TRINIDAD & TOBAGO

TRINIDAD & TOBAGO

Saturday, July 4, 2015

COMMENTARY: ROGET IS NO BUZZ BUTLER

T.U.B. Butler
THE legendary labour leader T.U.B. “Buzz” Butler died on February 20, 1977 after a prolonged illness, without achieving his dream of a united labour movement.

Thirty- eight years later labour is more divided that ever primarily because some leaders are driven by partisan politics rather than a genuine concern for the welfare of workers.

I interviewed Butler days before he died.

In an emotional narrative he discussed the near slavery conditions that shaped his uphill struggle for workers, his frustrations and the hope for a better deal for workers.

Butler spoke passionately about the exploitation of workers by the Williams PNM and saw hope in Basdeo Panday, whose political upbringing was based on fighting for the poor and dispossessed and for workers who were victims of an uncaring PNM administration.

Butler’s final thought was for a united movement without which labour would remain vulnerable.

“They must unite…they must, “ he said, “There is no other way.” But they haven’t united and they won’t, because the lust for political control is greater representing workers.

This year’s shameful Labour Day behaviour demonstrated that some people who pretend to walk in Butler’s shoes are just political prostitutes who disgrace Butler’s memory by using workers as pawns in their politics.
Labour Day confrontation - June 19, 2015. Express Photo
Although Butler was also a politician, his politics was based on a clear agenda that was premised upon embracing all workers in a common purpose.

He sincerely believed that those who laboured must unite and hold power but he did not push aside those who did not share his political views.
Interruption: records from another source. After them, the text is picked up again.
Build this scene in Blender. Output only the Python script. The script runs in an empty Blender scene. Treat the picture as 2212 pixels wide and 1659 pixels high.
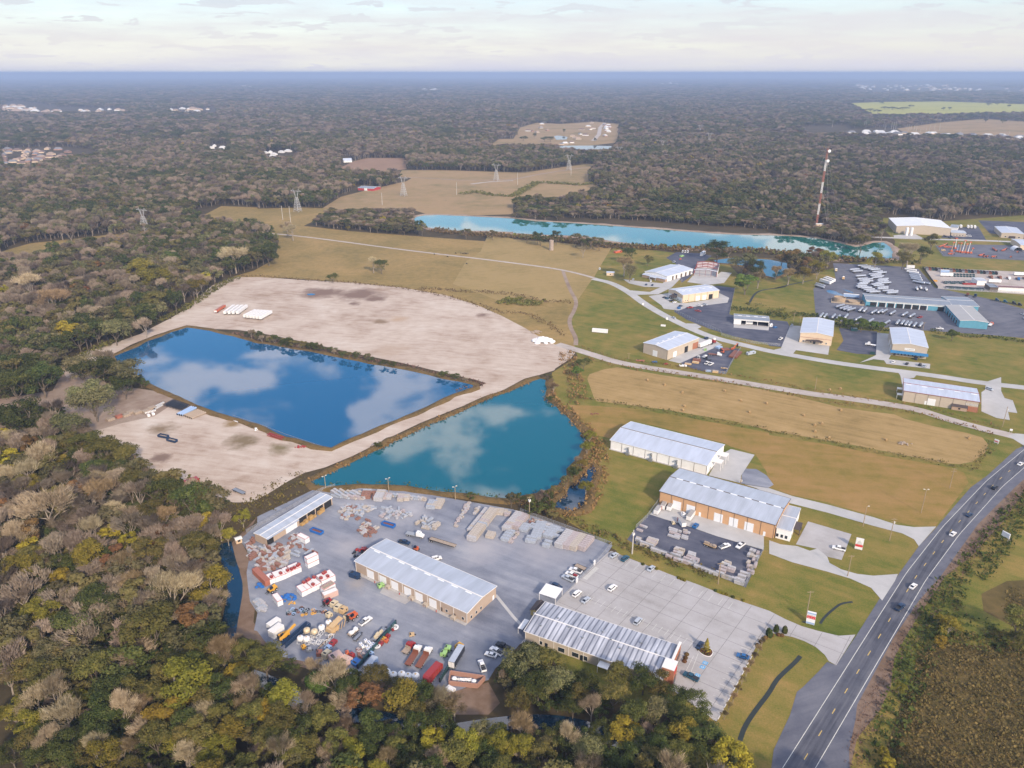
EXPO = 0.62; HAZE = 1.0e-4
import bpy, bmesh, math, random
from mathutils import Vector, Matrix, noise as mnoise
from mathutils.geometry import tessellate_polygon
R = math.radians
random.seed(7)
SC = bpy.context.scene
COL = SC.collection
# ---------------------------------------------------------------- camera
CAMH = 200.0
FPX, CX, CY = 1630.0, 1106.0, 829.5            # focal length in a 2212 px wide frame
PITCH = math.atan(672.5 / FPX)
cd = bpy.data.cameras.new('camera'); cam = bpy.data.objects.new('camera', cd); COL.objects.link(cam)
cam.location = (0, 0, CAMH)
cam.rotation_euler = (math.pi / 2 - PITCH, 0, R(0.1))
cd.sensor_width = 36; cd.lens = 36 * FPX / 2212
cd.clip_start = 1; cd.clip_end = 400000
SC.camera = cam
# ---------------------------------------------------------------- render, sky, sun
SC.view_settings.view_transform = 'Standard'; SC.view_settings.look = 'None'
SC.view_settings.exposure = EXPO; SC.view_settings.gamma = 1
SC.cycles.use_denoising = True
try: SC.cycles.denoiser = 'OPENIMAGEDENOISE'
except Exception: pass
SC.cycles.max_bounces = 5; SC.cycles.diffuse_bounces = 2; SC.cycles.glossy_bounces = 3
SC.cycles.volume_bounces = 1; SC.cycles.transparent_max_bounces = 6
SC.cycles.volume_step_rate = 10
SUN_AZ = 155.0     # compass bearing of the sun, the camera looks to bearing 0
SUN_EL = 30.0
sd = bpy.data.lights.new('sun', 'SUN'); sun = bpy.data.objects.new('sun', sd); COL.objects.link(sun)
sd.energy = 3.1; sd.angle = R(4); sd.color = (1.0, 0.83, 0.64)
sun.rotation_euler = (R(90 - SUN_EL), 0, R(180 - SUN_AZ))
W = bpy.data.worlds.new('World'); SC.world = W; W.use_nodes = True
nt = W.node_tree; N = nt.nodes; Lk = nt.links
for n in list(N): N.remove(n)
def nd(t, **k):
 n = N.new(t)
 for a, b in k.items(): setattr(n, a, b)
 return n
sky = nd('ShaderNodeTexSky', sky_type='NISHITA', sun_disc=False)
sky.sun_elevation = R(SUN_EL); sky.sun_rotation = R(SUN_AZ); sky.air_density = 1.0; sky.dust_density = 0.6; sky.ozone_density = 2.0
hs = nd('ShaderNodeHueSaturation'); hs.inputs['Saturation'].default_value = 1.3; hs.inputs['Value'].default_value = 1.0
Lk.new(sky.outputs[0], hs.inputs['Color'])
tc = nd('ShaderNodeTexCoord'); sx = nd('ShaderNodeSeparateXYZ'); Lk.new(tc.outputs['Generated'], sx.inputs[0])
def mth(op, a, b=None, c=None, clamp=False):
 m = nd('ShaderNodeMath', operation=op, use_clamp=clamp)
 for i, v in enumerate((a, b, c)):
  if v is None: continue
  if isinstance(v, (int, float)): m.inputs[i].default_value = v
  else: Lk.new(v, m.inputs[i])
 return m.outputs[0]
zz = mth('MAXIMUM', mth('ADD', sx.outputs['Z'], 0.12), 0.02)
px_ = mth('DIVIDE', sx.outputs['X'], zz); py_ = mth('DIVIDE', sx.outputs['Y'], zz)
cb = nd('ShaderNodeCombineXYZ'); Lk.new(px_, cb.inputs[0]); Lk.new(py_, cb.inputs[1]); cb.inputs[2].default_value = 4.2
nz = nd('ShaderNodeTexNoise'); nz.inputs['Scale'].default_value = 3.7; nz.inputs['Detail'].default_value = 6; nz.inputs['Roughness'].default_value = 0.5; nz.inputs['Distortion'].default_value = 0.25
Lk.new(cb.outputs[0], nz.inputs['Vector'])
mr = nd('ShaderNodeMapRange', interpolation_type='SMOOTHSTEP'); Lk.new(nz.outputs[0], mr.inputs['Value'])
mr.inputs['From Min'].default_value = 0.48; mr.inputs['From Max'].default_value = 0.585
# thin veil near the horizon, broken by streaks
st = nd('ShaderNodeTexNoise'); st.inputs['Scale'].default_value = 1.0; st.inputs['Detail'].default_value = 6; st.inputs['Roughness'].default_value = 0.6
mp = nd('ShaderNodeMapping'); mp.inputs['Scale'].default_value = (5, 5, 55); Lk.new(tc.outputs['Generated'], mp.inputs[0]); Lk.new(mp.outputs[0], st.inputs['Vector'])
veil = nd('ShaderNodeMapRange', interpolation_type='SMOOTHSTEP'); Lk.new(sx.outputs['Z'], veil.inputs['Value'])
veil.inputs['From Min'].default_value = 0.03; veil.inputs['From Max'].default_value = 0.24; veil.inputs['To Min'].default_value = 0.9; veil.inputs['To Max'].default_value = 0.0
vs = mth('ADD', veil.outputs[0], mth('MULTIPLY', mth('SUBTRACT', st.outputs[0], 0.5), mth('MULTIPLY', veil.outputs[0], 0.9)), clamp=True)
cm = mth('MAXIMUM', mth('MULTIPLY', mr.outputs[0], 0.95), vs)
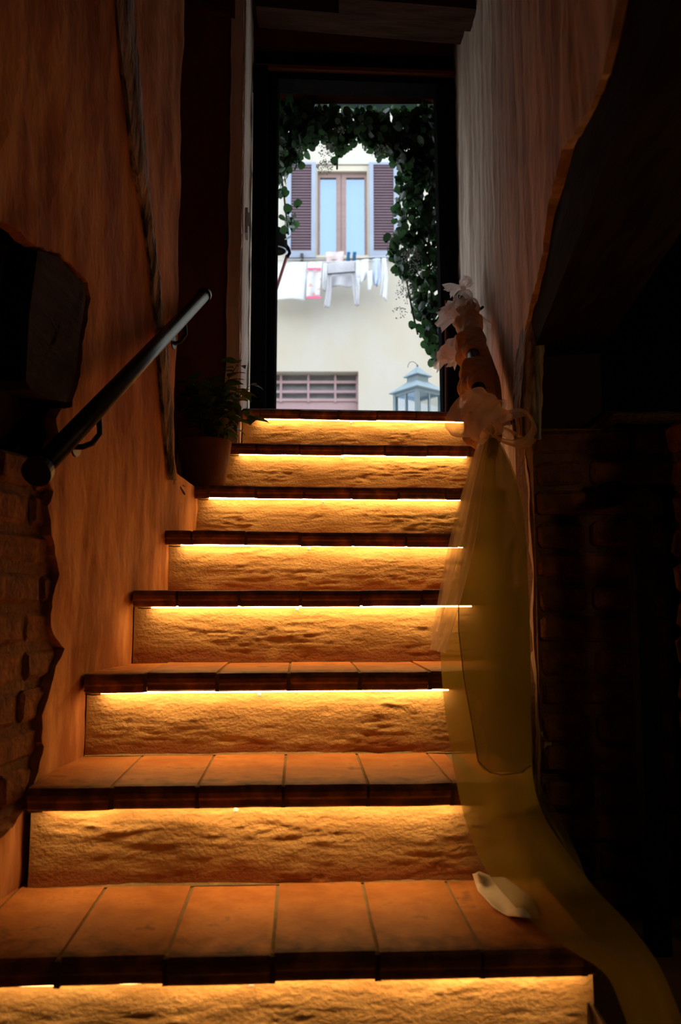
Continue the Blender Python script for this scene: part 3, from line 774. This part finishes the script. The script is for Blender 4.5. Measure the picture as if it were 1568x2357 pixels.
for path in ([(640, 250), (720, 280), (800, 285), (900, 285), (990, 270)], [(985, 270), (990, 400), (985, 520), (990, 640), (1000, 760), (1005, 840)], [(640, 260), (645, 380), (655, 460), (664, 540)], [(778, 330), (776, 390)], [(935, 640), (950, 720), (962, 770)]):
    pts = [at(px, py, 4.17) for px, py in path]
    b = MB(); b.tube(pts, .005, 6); b.out('vine_stem', m_stem, ga)
b = MB()
for (cx, cy, rad, cnt) in ((755, 345, 22, 70), (748, 385, 20, 80), (785, 300, 10, 25), (690, 345, 10, 15), (945, 590, 22, 90), (880, 345, 16, 40), (935, 680, 25, 40), (920, 720, 18, 25), (958, 620, 18, 50), (650, 350, 12, 20), (930, 660, 22, 40)):
    for i in range(cnt):
        a = rg.uniform(0, 2*PI); r = rad*math.sqrt(rg.random()); p = at(cx+r*math.cos(a), cy+r*math.sin(a)*.9, 4.08+rg.uniform(-.03, .03))
        s = rg.uniform(.0025, .005)
        b.add([p+Vector((s, 0, 0)), p-Vector((s, 0, 0)), p+Vector((0, s, 0)), p-Vector((0, s, 0)), p+Vector((0, 0, s)), p-Vector((0, 0, s))], [(0, 2, 4), (2, 1, 4), (1, 3, 4), (3, 0, 4), (2, 0, 5), (1, 2, 5), (3, 1, 5), (0, 3, 5)])
        if i % 3 == 0: b.bar(p, at(cx, cy-rad*.7, 4.08), .0007, .0007)
b.out('blossom', m_flower, ga, False, 'stuff')

# ------------------------------------------------------------------ lanterns outside the door
def lantern(cx, cy, ang, W, H, label):
    base = Vector((cx, cy, LAND-.02)); t = empty('lantern', base); tag(t, label, 'lantern', 'tin lanterns outside the door')
    R = Matrix.Rotation(ang, 3, 'Z'); ax = (R @ Vector((1, 0, 0)), R @ Vector((0, 1, 0)), Vector((0, 0, 1)))
    def P(x, y, z): return base + R @ Vector((x, y, 0)) + Vector((0, 0, z))
    h = W/2; hb = H*.70
    b = MB(); b.box(P(0, 0, .015), W*1.04, W*1.04, .03, ax, .004); b.out('base', m_lantern, t)
    for sx in (-1, 1):
        for sy in (-1, 1):
            b = MB(); b.box(P(sx*(h-.011), sy*(h-.011), hb/2), .022, .022, hb, ax); b.out('corner_post', m_lantern, t)
    b = MB()
    for s in (-1, 1):
        b.box(P(0, s*(h-.011), hb-.012), W-.044, .018, .024, ax); b.box(P(s*(h-.011), 0, hb-.012), .018, W-.044, .024, ax)
    b.out('top_rail', m_lantern, t)
    for s in (-1, 1):
        b = MB(); b.box(P(0, s*(h-.011), hb/2), .010, .012, hb-.03, ax); b.out('glazing_bar', m_lantern, t)
        b = MB(); b.box(P(s*(h-.011), 0, hb/2), .012, .010, hb-.03, ax); b.out('glazing_bar', m_lantern, t)
        b = MB(); b.box(P(0, s*(h-.012), hb/2), W-.044, .002, hb-.05, ax); b.out('pane', m_lglass, t)
        b = MB(); b.box(P(s*(h-.012), 0, hb/2), .002, W-.044, hb-.05, ax); b.out('pane', m_lglass, t)
    def frust(w0, z0, w1, z1, name):
        c4 = [(-1, -1), (1, -1), (1, 1), (-1, 1)]
        vs = [P(x*w0, y*w0, z0-.006) for x, y in c4] + [P(x*w0, y*w0, z0) for x, y in c4] + [P(x*w1, y*w1, z1) for x, y in c4]
        fs = [(3, 2, 1, 0), (8, 9, 10, 11)] + [(4*k+i, 4*k+(i+1) % 4, 4*k+4+(i+1) % 4, 4*k+4+i) for k in range(2) for i in range(4)]
        b = MB(); b.add(vs, fs); b.out(name, m_lantern, t)
    frust(h*1.16, hb, h*.46, hb+H*.085, 'roof')
    b = MB(); b.box(P(0, 0, hb+H*.105), h*.86, h*.86, H*.05, ax); b.out('vent_collar', m_lantern, t)
    frust(h*.58, hb+H*.135, h*.04, hb+H*.215, 'cap')
    b = MB(); b.lathe(P(0, 0, hb+H*.215), [(.005, 0), (.008, .008), (.004, .016)], 10); b.out('finial', m_lantern, t)
    pts = [P(.045*math.cos(a)-.035, 0, hb+H*.19+.045*math.sin(a)) for a in [PI*i/10 for i in range(11)]]
    b = MB(); b.tube(pts, .0018, 6); b.out('ring_handle', m_iron, t)
LY = 4.75
ctr = at(962, 930, LY); top = at(962, 842, LY)
lantern(ctr.x, LY, math.radians(38), .215, (top.z-(LAND-.02))/.925, 'pale blue tin lantern with glass sides standing right of the doorway')
c2 = at(602, 935, LY)
lantern(c2.x, LY, math.radians(40), .22, .50, 'pale blue tin lantern of which only a roof corner shows at left')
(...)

Butler’s political life was guided by the same passion that marked his trade union activities.

What happened at Charlie King Junction one week ago was a scar that has disfigured the labour movement at a time when there is a government in office that has offered a helping hand.

The tragedy was that the very people who were supposed to protect the workers and seek their interest were fighting them. And it was even more tragic because one man – Ancel Roget – has set himself up as the conscience of labour when his only concern for years has been to use workers to try to cause the fall of the most labour friendly administration the country has ever seen.

The anger and hostility displayed last Friday dominated the headlines, but the media failed to expose the reality that the fracas had nothing to do with a people’s struggle for better working conditions. It was an anti-government exercise in bullying and hooliganism directed against everyone perceived to be supportive of the PP administration.

So while Watson Duke and Michael Anisette and their followers were “man handled” for going to Fyzabad, Roget welcomed and embraced the PNM.

On June 19, 1937 when Charlie King arrived to arrest Butler for standing up for the rights of workers, a mob turned on him. They killed and burned a policeman who was only trying to do his job. While they were united, their action deeply hurt their cause and the man who led their struggle.

That, unfortunately, is what happens when men descend to the level of beasts.

Unlike the mob of 1937 the group that occupied that space on Friday was driven by self-interest, hate and animosity.

For years Roget has made politics his primary concern, ignoring the welfare of workers and the stability of the country.

He preached one mantra: “No progress, no development, no industrial peace...strikes, more strikes and more strikes. When the time is right the country will come to a screeching halt.”

Which progressive leader would set out to destabilise a country deliberately just to satisfy his political ambitions?

It didn’t matter to Roget that he was turning decent hardworking citizens into hooligans to execute his nefarious plot.
Ancel Roget. Guardian photo
The ugly display that made headlines last Friday was just political grandstanding for Roget and his anti-government friends; the workers were mere tools in his grand scheme to fulfill his political ambitions. But he might be forgetting one critically important point.

Workers hold tremendous power and they will exercise that power.They have seen the promise of a better deal from a government that has a vision of prosperity for all.

There is no room for the kind of deceit, treachery and divisiveness that Roget preaches. Last Friday’s confrontation was a clash of ideologies, not a show of worker solidarity.

It revealed more than ever the need for the unity that Butler saw as a necessity.

A united labour movement is still possible, but it would only happen when those who lead trade unions focus on representing workers instead of serving political masters, whose ambitions take precedence over the rights of workers.

Butler the trade unionist and politician understood that but Roget and his sidekicks lack that level of intellectual maturity to appreciate the value of the working class in a progressive society.